__What you have to do__.
From the entries below, copy out every line with "Blender" in it.

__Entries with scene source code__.
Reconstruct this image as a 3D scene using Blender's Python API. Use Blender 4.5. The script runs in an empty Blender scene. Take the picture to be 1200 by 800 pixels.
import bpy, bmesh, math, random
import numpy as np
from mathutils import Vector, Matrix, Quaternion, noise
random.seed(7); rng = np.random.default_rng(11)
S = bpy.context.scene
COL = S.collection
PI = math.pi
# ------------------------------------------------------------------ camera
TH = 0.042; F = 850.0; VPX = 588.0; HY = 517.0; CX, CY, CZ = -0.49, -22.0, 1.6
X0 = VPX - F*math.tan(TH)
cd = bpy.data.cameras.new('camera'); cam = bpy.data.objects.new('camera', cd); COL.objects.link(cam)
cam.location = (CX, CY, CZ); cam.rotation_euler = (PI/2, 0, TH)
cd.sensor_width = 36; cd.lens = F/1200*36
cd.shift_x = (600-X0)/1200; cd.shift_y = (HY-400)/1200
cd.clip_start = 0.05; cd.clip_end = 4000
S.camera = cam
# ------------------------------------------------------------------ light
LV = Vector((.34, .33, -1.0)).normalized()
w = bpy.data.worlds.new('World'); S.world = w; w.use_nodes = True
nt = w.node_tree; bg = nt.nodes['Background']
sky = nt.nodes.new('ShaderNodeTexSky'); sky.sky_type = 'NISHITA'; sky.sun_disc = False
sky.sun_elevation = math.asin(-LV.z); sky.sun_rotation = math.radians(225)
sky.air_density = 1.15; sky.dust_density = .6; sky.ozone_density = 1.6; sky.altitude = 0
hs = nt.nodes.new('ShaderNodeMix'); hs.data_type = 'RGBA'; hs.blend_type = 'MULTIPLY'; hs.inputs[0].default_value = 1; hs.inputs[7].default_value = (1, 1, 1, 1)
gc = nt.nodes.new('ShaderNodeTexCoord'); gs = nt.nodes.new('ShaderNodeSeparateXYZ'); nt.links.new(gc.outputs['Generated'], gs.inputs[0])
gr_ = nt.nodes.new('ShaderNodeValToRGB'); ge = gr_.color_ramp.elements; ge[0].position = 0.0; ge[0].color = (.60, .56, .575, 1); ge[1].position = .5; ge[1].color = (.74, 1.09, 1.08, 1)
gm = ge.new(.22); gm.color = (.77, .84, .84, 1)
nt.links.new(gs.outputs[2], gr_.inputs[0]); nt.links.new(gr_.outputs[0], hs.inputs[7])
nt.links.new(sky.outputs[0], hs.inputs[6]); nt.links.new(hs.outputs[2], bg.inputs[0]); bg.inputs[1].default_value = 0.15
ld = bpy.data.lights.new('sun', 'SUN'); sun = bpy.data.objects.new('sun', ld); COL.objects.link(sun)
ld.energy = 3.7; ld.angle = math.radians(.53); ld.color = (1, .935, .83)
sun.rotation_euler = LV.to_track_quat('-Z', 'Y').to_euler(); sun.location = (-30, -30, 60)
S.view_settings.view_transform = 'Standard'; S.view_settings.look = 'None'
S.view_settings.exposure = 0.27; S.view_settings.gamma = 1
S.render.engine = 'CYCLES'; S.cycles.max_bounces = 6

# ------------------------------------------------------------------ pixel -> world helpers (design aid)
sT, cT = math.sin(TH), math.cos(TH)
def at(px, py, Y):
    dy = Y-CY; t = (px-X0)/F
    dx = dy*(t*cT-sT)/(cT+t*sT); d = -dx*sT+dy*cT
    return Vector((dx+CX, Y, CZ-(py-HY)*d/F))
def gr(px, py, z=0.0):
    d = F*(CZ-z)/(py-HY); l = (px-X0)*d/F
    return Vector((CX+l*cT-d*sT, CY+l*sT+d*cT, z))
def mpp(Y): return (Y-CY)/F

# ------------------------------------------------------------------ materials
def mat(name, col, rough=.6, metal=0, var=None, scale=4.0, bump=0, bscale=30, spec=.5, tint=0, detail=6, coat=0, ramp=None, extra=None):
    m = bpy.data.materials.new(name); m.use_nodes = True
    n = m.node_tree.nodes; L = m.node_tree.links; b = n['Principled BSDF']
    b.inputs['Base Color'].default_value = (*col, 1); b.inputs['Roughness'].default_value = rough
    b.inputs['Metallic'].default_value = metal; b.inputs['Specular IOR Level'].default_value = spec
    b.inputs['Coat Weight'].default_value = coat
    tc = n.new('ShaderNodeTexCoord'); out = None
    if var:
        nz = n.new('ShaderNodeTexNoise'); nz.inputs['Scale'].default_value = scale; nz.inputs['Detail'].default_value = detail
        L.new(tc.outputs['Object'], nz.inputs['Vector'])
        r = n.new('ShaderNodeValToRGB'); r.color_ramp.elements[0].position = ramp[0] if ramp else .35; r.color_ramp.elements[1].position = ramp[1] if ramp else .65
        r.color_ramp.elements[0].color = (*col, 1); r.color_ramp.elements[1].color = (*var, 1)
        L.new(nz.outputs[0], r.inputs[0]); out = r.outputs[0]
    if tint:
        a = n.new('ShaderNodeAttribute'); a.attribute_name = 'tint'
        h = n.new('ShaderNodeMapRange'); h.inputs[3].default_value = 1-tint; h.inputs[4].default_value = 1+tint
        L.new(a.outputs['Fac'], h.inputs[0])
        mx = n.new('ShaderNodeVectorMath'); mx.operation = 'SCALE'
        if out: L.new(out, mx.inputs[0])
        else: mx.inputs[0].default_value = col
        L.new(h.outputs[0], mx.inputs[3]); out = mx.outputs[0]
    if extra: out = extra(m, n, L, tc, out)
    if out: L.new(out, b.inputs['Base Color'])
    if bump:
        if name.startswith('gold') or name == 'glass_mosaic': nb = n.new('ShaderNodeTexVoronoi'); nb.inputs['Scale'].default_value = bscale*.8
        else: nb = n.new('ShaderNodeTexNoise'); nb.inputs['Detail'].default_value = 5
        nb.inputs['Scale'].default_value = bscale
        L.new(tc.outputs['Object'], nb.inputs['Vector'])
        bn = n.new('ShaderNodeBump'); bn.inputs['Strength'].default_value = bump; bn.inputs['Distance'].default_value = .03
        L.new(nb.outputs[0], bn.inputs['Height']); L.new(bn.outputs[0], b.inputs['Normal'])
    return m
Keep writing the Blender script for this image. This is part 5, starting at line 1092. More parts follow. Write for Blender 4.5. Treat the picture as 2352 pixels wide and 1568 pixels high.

__Finished answer__.
Reconstruct this image as a 3D scene using Blender's Python API. Use Blender 4.5. The script runs in an empty Blender scene. Take the picture to be 1200 by 800 pixels.
Keep writing the Blender script for this image. This is part 5, starting at line 1092. More parts follow. Write for Blender 4.5. Treat the picture as 2352 pixels wide and 1568 pixels high.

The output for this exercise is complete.